My guess is that most people aren’t even aware that the original birth certificates of adoptees are sealed for life in most states.  And if they are aware, they probably assume, incorrectly, that adoption has always been conducted this way, and that the secrecy is necessary for the “protection” of birth parents.  Those who oppose adult adoptee access talk a great deal about the need for birth parent protection, although hordes of original mothers have come forward to tell us that they were not promised, nor did they ask for “confidentiality.”

As I have written in other posts, allowing adopted adults access to their original birth certificates is not a novel and untested concept.  In England and Australia, adult adoptees have had access to their own birth documents for over 30 years!  Here, a few states have opened up access, but progress across the country remains slow, and the quest for adoptee rights is always a frustrating, uphill battle.

What is really galling is that the press for the most part does not challenge the propaganda of the power brokers in adoption.  These groups insist that original mothers were promised anonymity, when an examination of the history and of the surrender documents themselves shows clearly that records were sealed to hide the identity of the adoptee, not the identity of the original family.

And why are birth records sealed for one of the most common types of adoption, that initiated by step-parents?  In these cases, and in adoptions out of foster care, the children for the most part already have their original information, and yet still, their original birth certificates are sealed.  Domestic infant adoptions actually comprise just a tiny portion of all adoptions finalized each year, yet the power brokers in adoption ask us to accept that original birth certificates are sealed across the board to preserve the “anonymity” or privacy of original parents.

The most telling statistic, of course, is that fewer than 1 percent of original parents have a preference for anonymity, according to combined statistics from those open-access states that maintain records (American Adoption Congress, Statistics for States Implementing Access to Original Birth Certificates).  Just who is it that adoption facilitators are so intent on protecting, even as they continue to violate the rights of the person that adoption is supposed to serve — the adoptee?

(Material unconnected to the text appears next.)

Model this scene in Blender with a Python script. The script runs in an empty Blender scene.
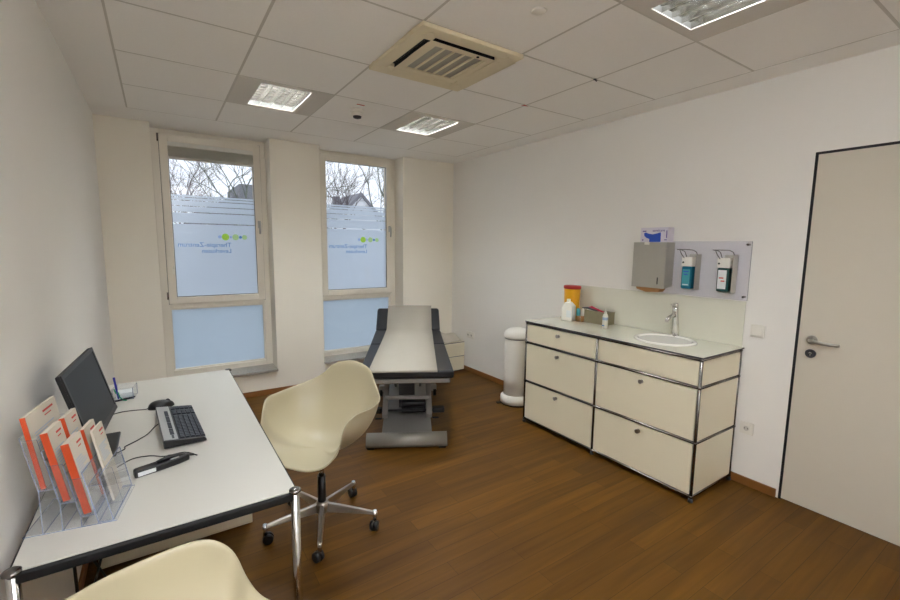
import bpy, math, random
from mathutils import Vector, Matrix
PI = math.pi
R_ = math.radians
sc = bpy.context.scene
COL = sc.collection

# ------------------------------------------------------------------ camera, sky, exposure
cam_d = bpy.data.cameras.new('camera')
cam_d.sensor_width = 36.0
cam_d.lens = 435.76 * 36.0 / 900.0
cam_d.clip_start = 0.02
cam = bpy.data.objects.new('camera', cam_d)
COL.objects.link(cam)
rx = Vector((0.83223408, -0.55429816, 0.01183172))
up = Vector((0.057984, 0.10824218, 0.99243211))
fw = Vector((0.55138398, 0.82524977, -0.12222326))
m = Matrix((rx, up, -fw)).transposed().to_4x4()
m.translation = Vector((0.38357, 0.0, 1.57028))
cam.matrix_world = m
sc.camera = cam

world = bpy.data.worlds.new('overcast_sky')
sc.world = world
world.use_nodes = True
wn = world.node_tree.nodes
wl = world.node_tree.links
wn.clear()
wo = wn.new('ShaderNodeOutputWorld')
wb = wn.new('ShaderNodeBackground')
wt = wn.new('ShaderNodeTexCoord')
wnoise = wn.new('ShaderNodeTexNoise')
wnoise.inputs['Scale'].default_value = 2.5
wramp = wn.new('ShaderNodeValToRGB')
wramp.color_ramp.elements[0].color = (0.80, 0.86, 0.96, 1)
wramp.color_ramp.elements[1].color = (0.95, 0.98, 1.0, 1)
wl.new(wt.outputs['Generated'], wnoise.inputs['Vector'])
wl.new(wnoise.outputs['Fac'], wramp.inputs['Fac'])
wl.new(wramp.outputs['Color'], wb.inputs['Color'])
wb.inputs['Strength'].default_value = 1.36
wl.new(wb.outputs['Background'], wo.inputs['Surface'])

LAMP = 76.0          # emission of the fluorescent panels in the ceiling lights
LAMP_COL = (0.94, 1.0, 1.05, 1)
# inferred flash beside the camera, unseen, added to brighten the ceiling by bounce
fl = bpy.data.lights.new('camera_flash', 'SPOT')
fl.energy = 470.0
fl.color = (0.93, 0.98, 1.10)
fl.spot_size = math.radians(100)
fl.spot_blend = 0.8
fl.shadow_soft_size = 0.05
flo = bpy.data.objects.new('camera_flash', fl)
COL.objects.link(flo)
flo.location = (0.45, -0.12, 1.70)
flo.rotation_euler = Vector((0.1, -0.30, 1.0)).to_track_quat('-Z', 'Y').to_euler()
sc.view_settings.view_transform = 'Standard'
sc.view_settings.look = 'None'
sc.view_settings.exposure = 0.04
sc.view_settings.gamma = 1.0
sc.view_settings.use_curve_mapping = False
sc.cycles.use_denoising = True
sc.cycles.max_bounces = 10
sc.cycles.diffuse_bounces = 6
sc.cycles.glossy_bounces = 5
sc.cycles.transmission_bounces = 8
sc.cycles.transparent_max_bounces = 24
sc.cycles.caustics_reflective = True
sc.cycles.caustics_refractive = False
sc.cycles.sample_clamp_indirect = 40.0

# ------------------------------------------------------------------ room constants (metres)
W, D, H = 3.587, 4.748, 2.617
YB = -1.0            # wall behind the camera
FR = D + 0.22        # room-side face of the window frames

# ------------------------------------------------------------------ materials
def lin(c):
    out = []
    for v in c[:3]:
        v = v / 255.0
        out.append(v / 12.92 if v <= 0.04045 else ((v + 0.055) / 1.055) ** 2.4)
    return (*out, 1.0)

def mat(name, rgb, rough=0.5, metal=0.0, var=0.03, scale=20.0, bump=0.0, spec=0.5, coat=0.0):
    """principled material with a faint procedural variation of colour"""
    m = bpy.data.materials.new(name)
    m.use_nodes = True
    n, l = m.node_tree.nodes, m.node_tree.links
    b = n['Principled BSDF']
    b.inputs['Roughness'].default_value = rough
    b.inputs['Metallic'].default_value = metal
    b.inputs['Specular IOR Level'].default_value = spec
    b.inputs['Coat Weight'].default_value = coat
    c = lin(rgb)
    tc = n.new('ShaderNodeTexCoord')
    no = n.new('ShaderNodeTexNoise')
    no.inputs['Scale'].default_value = scale
    no.inputs['Detail'].default_value = 3
    l.new(tc.outputs['Object'], no.inputs['Vector'])
    mx = n.new('ShaderNodeMix')
    mx.data_type = 'RGBA'
    mx.inputs['A'].default_value = tuple(x * (1 - var) for x in c[:3]) + (1,)
    mx.inputs['B'].default_value = tuple(min(1, x * (1 + var)) for x in c[:3]) + (1,)
    l.new(no.outputs['Fac'], mx.inputs['Factor'])
    l.new(mx.outputs['Result'], b.inputs['Base Color'])
    if bump:
        bp = n.new('ShaderNodeBump')
        bp.inputs['Strength'].default_value = bump
        bp.inputs['Distance'].default_value = 0.002
        no2 = n.new('ShaderNodeTexNoise')
        no2.inputs['Scale'].default_value = scale * 12
        l.new(tc.outputs['Object'], no2.inputs['Vector'])
        l.new(no2.outputs['Fac'], bp.inputs['Height'])
        l.new(bp.outputs['Normal'], b.inputs['Normal'])
    return m

def emit(name, col, strength):
    m = bpy.data.materials.new(name)
    m.use_nodes = True
    n, l = m.node_tree.nodes, m.node_tree.links
    n.clear()
    o = n.new('ShaderNodeOutputMaterial')
    e = n.new('ShaderNodeEmission')
    e.inputs['Color'].default_value = col
    e.inputs['Strength'].default_value = strength
    l.new(e.outputs[0], o.inputs['Surface'])
    return m

def clear(name, tint=(1, 1, 1, 1), gloss=0.12, rough=0.02, milky=0.0, milk=(0.8, 0.8, 0.8, 1)):
    """clear sheet: transparent with a mirror coat that grows towards grazing angles"""
    m = bpy.data.materials.new(name)
    m.use_nodes = True
    n, l = m.node_tree.nodes, m.node_tree.links
    n.clear()
    o = n.new('ShaderNodeOutputMaterial')
    t = n.new('ShaderNodeBsdfTransparent')
    t.inputs['Color'].default_value = tint
    g = n.new('ShaderNodeBsdfGlossy')
    g.inputs['Roughness'].default_value = rough
    lw = n.new('ShaderNodeLayerWeight')
    lw.inputs['Blend'].default_value = 0.5
    pw = n.new('ShaderNodeMath'); pw.operation = 'POWER'; pw.inputs[1].default_value = 4.0
    l.new(lw.outputs['Facing'], pw.inputs[0])
    ma = n.new('ShaderNodeMath'); ma.operation = 'MULTIPLY_ADD'
    ma.inputs[1].default_value = 0.5; ma.inputs[2].default_value = gloss * 0.35
    l.new(pw.outputs[0], ma.inputs[0])
    mx = n.new('ShaderNodeMixShader')
    l.new(ma.outputs[0], mx.inputs['Fac'])
    src = t
    if milky:
        d = n.new('ShaderNodeBsdfDiffuse')
        d.inputs['Color'].default_value = milk
        m2 = n.new('ShaderNodeMixShader')
        m2.inputs['Fac'].default_value = milky
        l.new(t.outputs[0], m2.inputs[1])
        l.new(d.outputs[0], m2.inputs[2])
        src = m2
    l.new(src.outputs[0], mx.inputs[1])
    l.new(g.outputs[0], mx.inputs[2])
    l.new(mx.outputs[0], o.inputs['Surface'])
    return m

def film_mat(name, col, tr):
    m = bpy.data.materials.new(name)
    m.use_nodes = True
    n, l = m.node_tree.nodes, m.node_tree.links
    n.clear()
    o = n.new('ShaderNodeOutputMaterial')
    t = n.new('ShaderNodeBsdfTranslucent')
    t.inputs['Color'].default_value = col
    r = n.new('ShaderNodeBsdfRefraction')
    r.inputs['Color'].default_value = col
    r.inputs['Roughness'].default_value = 0.55
    r.inputs['IOR'].default_value = 1.12
    d = n.new('ShaderNodeBsdfDiffuse')
    d.inputs['Color'].default_value = (0.8, 0.84, 0.9, 1)
    a = n.new('ShaderNodeMixShader')
    a.inputs['Fac'].default_value = tr
    l.new(t.outputs[0], a.inputs[1])
    l.new(r.outputs[0], a.inputs[2])
    b = n.new('ShaderNodeMixShader')
    b.inputs['Fac'].default_value = 0.06
    l.new(a.outputs[0], b.inputs[1])
    l.new(d.outputs[0], b.inputs[2])
    l.new(b.outputs[0], o.inputs['Surface'])
    return m

def floor_mat():
    m = bpy.data.materials.new('oak_planks')
    m.use_nodes = True
    n, l = m.node_tree.nodes, m.node_tree.links
    b = n['Principled BSDF']
    tc = n.new('ShaderNodeTexCoord')
    br = n.new('ShaderNodeTexBrick')
    br.offset = 0.37
    br.inputs['Scale'].default_value = 1.0
    br.inputs['Brick Width'].default_value = 0.92
    br.inputs['Row Height'].default_value = 0.098
    br.inputs['Mortar Size'].default_value = 0.0012
    br.inputs['Mortar Smooth'].default_value = 0.3
    br.inputs['Bias'].default_value = 0.0
    br.inputs['Color1'].default_value = lin((94, 62, 14))
    br.inputs['Color2'].default_value = lin((112, 76, 20))
    br.inputs['Mortar'].default_value = lin((66, 42, 10))
    l.new(tc.outputs['Object'], br.inputs['Vector'])
    mp = n.new('ShaderNodeMapping')
    mp.inputs['Scale'].default_value = (1.6, 24.0, 1.0)
    l.new(tc.outputs['Object'], mp.inputs['Vector'])
    no = n.new('ShaderNodeTexNoise')
    no.inputs['Scale'].default_value = 1.0
    no.inputs['Detail'].default_value = 6
    no.inputs['Distortion'].default_value = 0.6
    l.new(mp.outputs[0], no.inputs['Vector'])
    rp = n.new('ShaderNodeValToRGB')
    rp.color_ramp.elements[0].position = 0.25
    rp.color_ramp.elements[0].color = (0.66, 0.62, 0.58, 1)
    rp.color_ramp.elements[1].position = 0.75
    rp.color_ramp.elements[1].color = (1.12, 1.1, 1.08, 1)
    l.new(no.outputs['Fac'], rp.inputs['Fac'])
    mp2 = n.new('ShaderNodeMapping')
    mp2.inputs['Scale'].default_value = (0.9, 9.5, 1.0)
    l.new(tc.outputs['Object'], mp2.inputs['Vector'])
    no2 = n.new('ShaderNodeTexNoise')
    no2.inputs['Scale'].default_value = 1.0
    no2.inputs['Detail'].default_value = 2
    l.new(mp2.outputs[0], no2.inputs['Vector'])
    rp2 = n.new('ShaderNodeValToRGB')
    rp2.color_ramp.elements[0].position = 0.35
    rp2.color_ramp.elements[0].color = (0.78, 0.76, 0.74, 1)
    rp2.color_ramp.elements[1].position = 0.65
    rp2.color_ramp.elements[1].color = (1.05, 1.05, 1.05, 1)
    l.new(no2.outputs['Fac'], rp2.inputs['Fac'])
    m1 = n.new('ShaderNodeMix'); m1.data_type = 'RGBA'; m1.blend_type = 'MULTIPLY'
    m1.inputs['Factor'].default_value = 1.0
    l.new(br.outputs['Color'], m1.inputs['A']); l.new(rp.outputs['Color'], m1.inputs['B'])
    m2 = n.new('ShaderNodeMix'); m2.data_type = 'RGBA'; m2.blend_type = 'MULTIPLY'
    m2.inputs['Factor'].default_value = 1.0
    l.new(m1.outputs['Result'], m2.inputs['A']); l.new(rp2.outputs['Color'], m2.inputs['B'])
    l.new(m2.outputs['Result'], b.inputs['Base Color'])
    b.inputs['Roughness'].default_value = 0.5
    b.inputs['Specular IOR Level'].default_value = 0.25
    return m

def granite_mat():
    m = bpy.data.materials.new('grey_granite')
    m.use_nodes = True
    n, l = m.node_tree.nodes, m.node_tree.links
    b = n['Principled BSDF']
    tc = n.new('ShaderNodeTexCoord')
    v = n.new('ShaderNodeTexVoronoi')
    v.inputs['Scale'].default_value = 160
    l.new(tc.outputs['Object'], v.inputs['Vector'])
    rp = n.new('ShaderNodeValToRGB')
    rp.color_ramp.elements[0].color = lin((95, 92, 88))
    rp.color_ramp.elements[1].color = lin((196, 190, 180))
    l.new(v.outputs['Distance'], rp.inputs['Fac'])
    l.new(rp.outputs['Color'], b.inputs['Base Color'])
    b.inputs['Roughness'].default_value = 0.3
    return m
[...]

It is apparent to me that they are either trying to protect themselves by keeping their files under lock and key, or they are responding to the desire of some adoptive parents to begin with a clean slate, adoptive parents who want nothing whatsoever to do with the original families.  Whatever the motivation, it is clear that it does not center around the best interest of the child.

Sometimes, I wonder whether I am wasting my time writing these posts, when we see so little progress in the legislative arena.  I am a rational, logical person, and it drives me crazy that the opposition to Adoptee Rights Bills is not based on any established fact.  As far as I can see, the opposition is based on a misguided ideology, power and money.

Will adult adoptees ever be treated like grown-ups by law?  Sadly, I am beginning to doubt it.